Recognising how the sector was held back by the electrical components and software in use, Actisense set about stimulating change – starting from the bottom. Principal was securing a reliability and technical refinement previously unseen in marine electronics. As Phil Whitehurst, CEO of Actisense details, We started off with some fairly conventional products in the first few years with a view to encouraging better practice at a very initial level. We’d noticed several limitations with the use of standard microprocessors and so set about making use of things like the ARM 32-bit processor range. While they’ve become widely-used in mobile phones now, we were amongst the first to introduce them to the marine electronics sector.

It was a move which meant its products had, in fact, more processing power than they needed; were effectively over-engineered, and yet allowed the company to supplement additional features more easily. In view of its aptitude in design and engineering development, Actisense is preparing to diversify into the commercial marine market – a move for which it will certainly require versatility and adaptability. Already successful in the leisure marine market, the company has witnessed soaring demand in the commercial sector owing to the gains in reliability its products are able to provide. With a view to facilitating its new popularity, Actisense has driven the optimisation of its interfacing products, as Whitehurst makes clear, We’ve listened to our customers and taken the opportunity to re-engineer some of our equipment in order to better provide for that market: making our interfaces bigger and more robust while retaining the internal technology we’ve worked hard to perfect.

Within marine technology, there are various points where interfacing needs to connect materials and processes together. Problematically, at each point of linkage, there are various different standards, making it hard for these things to talk to each other. One of our strengths is being able to unite each of those different processes, and our products allow for data to be effectively distributed between operations.

An expert in state-of-the-art interfacing and data servicing, Actisense is also able to refurbish existing software by supplementing the old with the new. While it’s often the case that innovative technology renders all else obsolete, the company is adept at joining the dots between its highly-engineered solutions and those already in place on marine vehicles. It’s an ability that qualifies the company’s claim to being an NMEA specialist in view of it adherence to standards put forth by the National Marine Electronics Association (NMEA) in the US.

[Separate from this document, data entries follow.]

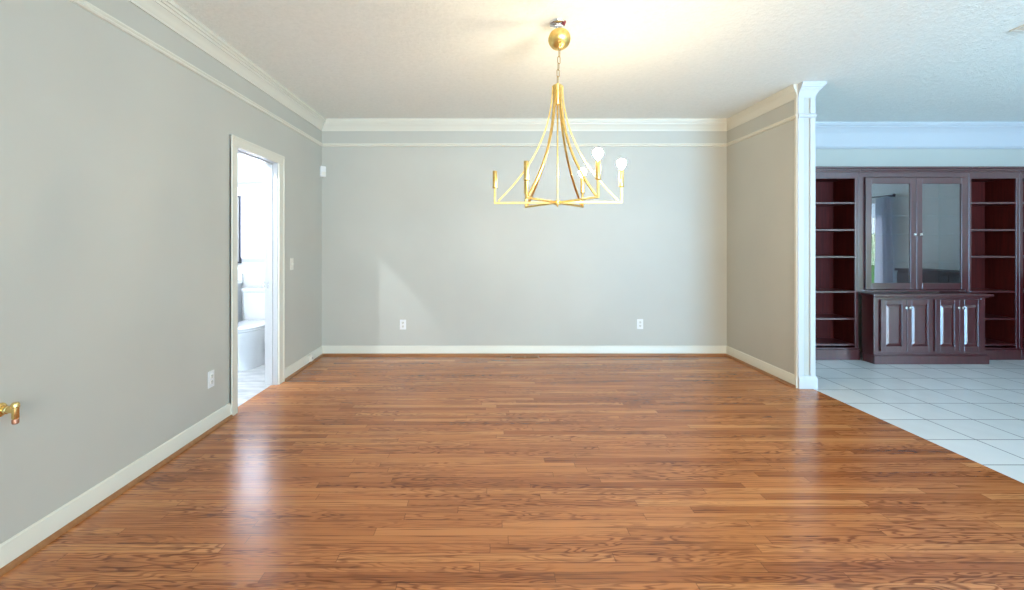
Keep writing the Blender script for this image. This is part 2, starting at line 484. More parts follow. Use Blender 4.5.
# pilaster strips on the wall end
b = new_bm()
for x0, x1 in ((XR - 0.004, XR + 0.046), (XF - 0.040, XF + 0.006)):
    box(b, x0, x1, YS - 0.014, YS, 0.105, 2.437, 0.003); box(b, x0, x1, YS - 0.014, YS, 2.474, c0, 0.003)
struct('trim_6', b, M['trim_white'])
b = new_bm(); box(b, XR - 0.012, XR, YS - 0.002, YS + 0.030, 0.105, c0, 0.002); struct('trim_7', b, M['trim'])

base = [(0, 0), (0.014, 0), (0.014, 0.088), (0.011, 0.094), (0.010, 0.104), (0.004, 0.110), (0, 0.110)]
shoe = [(0.014, 0)] + [(0.014 + 0.018 * math.cos(a), 0.021 * math.sin(a)) for a in (0, PI/8, PI/4, 3*PI/8, PI/2)]
CY0, CY1 = 3.456, 4.354     # outer edges of the door casing
runs = {'left_near': [(XL, Y0), (XL, CY0)], 'left_far_and_back': None}
def skirting(side, path, m):
    b = new_bm(); sweep(b, path, base); o = struct('baseboard_' + side, b, m, smooth=True)
    b = new_bm(); sweep(b, path, shoe); obj('shoe_moulding', b, M['shoe'], o, True)
skirting('left', [(XL, Y0), (XL, CY0)], M['trim'])
skirting('left_corner', [(XL, CY1), (XL, YB - 0.0)], M['trim'])
skirting('back', [(XL, YB), (XR, YB)], M['trim'])
skirting('right', [(XR, YB), (XR, YS)], M['trim'])
b = new_bm(); sweep(b, [(XR, YS), (XF, YS), (XF, 5.15)], [(u * 1.5, z * 1.05) for u, z in base]); struct('baseboard_end', b, M['trim_white'], smooth=True)
b = new_bm(); sweep(b, [(XW, 5.0), (XW, Y0), (XL, Y0)], base); struct('baseboard_front', b, M['trim_white'], smooth=True)
b = new_bm(); sweep(b, [(BX0, BY0), (BX0, YB), (XL - WT - 0.004, YB), (XL - WT - 0.004, DY1 + 0.1)], base); struct('baseboard_bathroom', b, M['trim_white'], smooth=True)

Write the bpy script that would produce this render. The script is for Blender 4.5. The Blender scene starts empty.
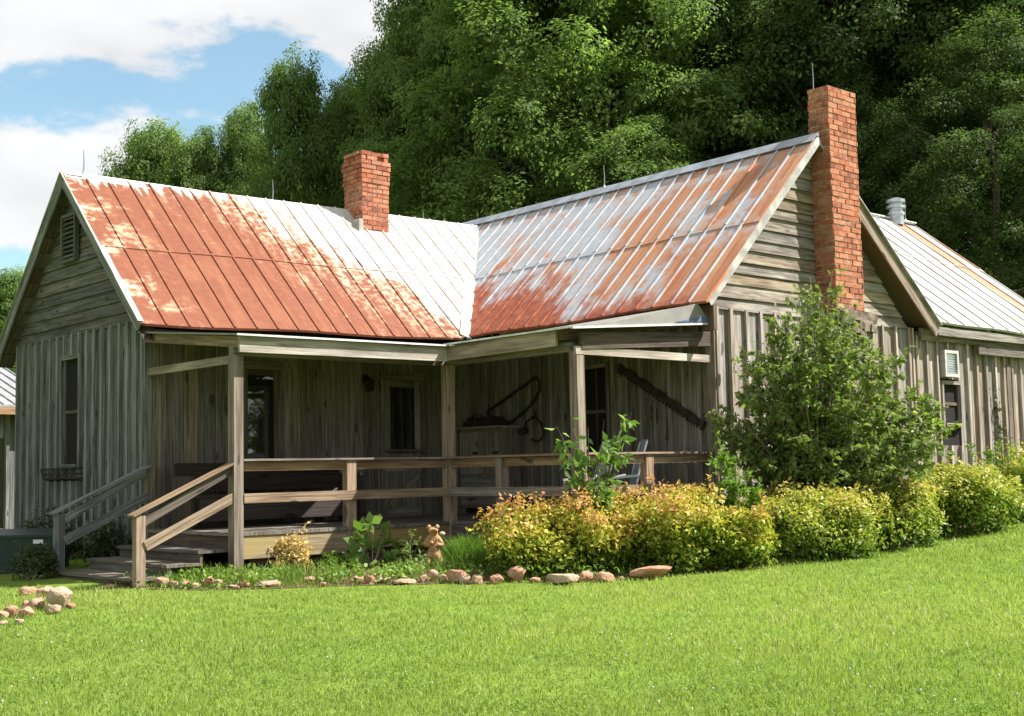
import bpy, math, random
import numpy as np
from mathutils import Vector, Matrix
random.seed(7); RNG = np.random.default_rng(11)
K = 1.2                      # metres per drawing unit
sc = bpy.context.scene
COL = sc.collection
CX, CY, CZ = -6.814, -13.818, 0.794
YAW, PITCH, ROLL, F = math.radians(-42.109), math.radians(4.977), math.radians(-1.161), 1288.44
_f = np.array([-math.sin(YAW)*math.cos(PITCH), math.cos(YAW)*math.cos(PITCH), math.sin(PITCH)])
_r = np.array([math.cos(YAW), math.sin(YAW), 0.0]); _u = np.cross(_r, _f)
CR = _r*math.cos(ROLL)+_u*math.sin(ROLL); CU = -_r*math.sin(ROLL)+_u*math.cos(ROLL)
C0 = np.array([CX, CY, CZ])
FH = np.array([-math.sin(YAW), math.cos(YAW), 0.0]); RH = _r.copy()

def st(x, y):
    return (x-CX)*RH[0]+(y-CY)*RH[1], (x-CX)*FH[0]+(y-CY)*FH[1]
def xy(s, t):
    return CX+s*RH[0]+t*FH[0], CY+s*RH[1]+t*FH[1]
def ground(x, y):
    s, t = st(np.asarray(x, float), np.asarray(y, float))
    tc = np.clip(t, -4, 21); s_ = 9*np.tanh(s/9)
    far = np.clip((t-24)/40, 0, 1)
    return -.68+.036*tc+.012*s_+.0011*s_*np.abs(s_)*np.clip(t/14, 0, 1.2) - .3*far \
        + .018*np.sin(x*1.3+.5)*np.sin(y*1.1)
def ray(u, v):
    d = _dir(u, v); return d/np.linalg.norm(d)
def _dir(u, v): return _f*F+CR*(u-512)+CU*(358-v)
def T(u, v, t):
    d = _dir(u, v); return C0+d*(t/(d@FH))
def G(u, v):
    d = _dir(u, v); lo, hi = 3.0, 40.0
    for _ in range(50):
        m = (lo+hi)/2; p = C0+d*(m/(d@FH))
        if p[2] > ground(p[0], p[1]): lo = m
        else: hi = m
    p = C0+d*(lo/(d@FH)); p[2] = ground(p[0], p[1]); return p
def depth(p): return (np.asarray(p)-C0)@FH

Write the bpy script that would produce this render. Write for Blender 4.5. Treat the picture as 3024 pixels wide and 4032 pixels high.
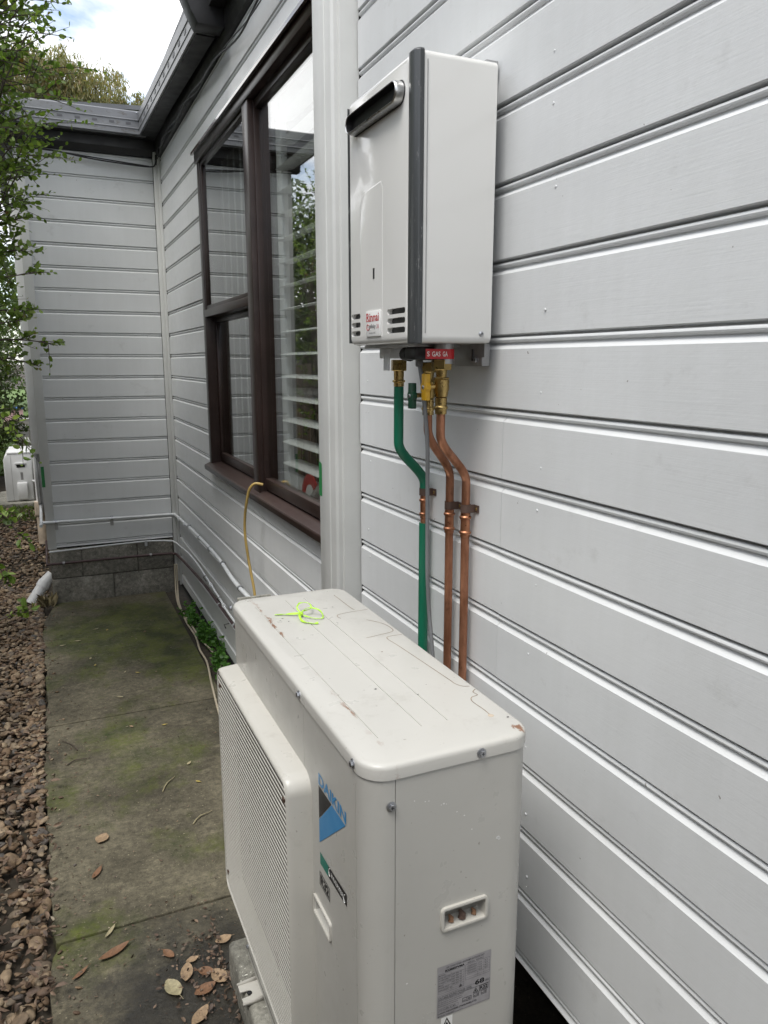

The company’s membership within the association has been pivotal in keeping abreast of changes in legislation, technical requirement and technological development. Attending the innumerable conferences, committees and events NMEA holds, Actisense stays on top of its local and global responsibilities. Because NMEA standards feed directly into the International Electrotechnical Commission’s (IEC) certification and are subsequently ratified by the International Maritime Organisation (IMO), the company remains ahead of the pack, and has achieved something of a pioneering reputation in the marine industry.

It’s with unrivalled competence that Actisense continues to secure contracts with some of the world’s most high profile clients, including the United States Coast Guard (USCG) and the Royal National Lifeboat Institution (RNLI). It was a real honour to win the contract with RNLI, enthuses Whitehurst. Whilst it’s not seen us supply huge volumes of kit, they’re an incredibly discerning customer and for our interfaces to meet their criteria was a real accolade. All of their new series lifeboats now feature our interfacing technology.

Enjoying a close relationship with the horde of associations of which it is a member, Actisense extends that ethic of communication to its partnered distributors, electrical installers and manufacturers. While housing a close-knit team of just seventeen employees – a third of which are graduate-qualified engineers – the company’s virtual presence is infinitely bigger. By contracting out sub-assembly works, the company is able to concentrate optimisation at the stage of design and final assembly, an operational capacity deemed vital by Whitehurst. As he explains, Because the majority of our work is so niche and specialist, it’s just as quick to complete all design work in-house as it would be to try and explain it to another party. We have design and engineering expertise that simply can’t be matched elsewhere.

And so, as the company prepares to move to new premises, four times the size of its existing home, Actisense looks set to experience further growth in the coming years. Taking great pride in the quality of its products has seen it attract an increasingly diverse client base and, with that, the company is on track to attain an ever-more global presence.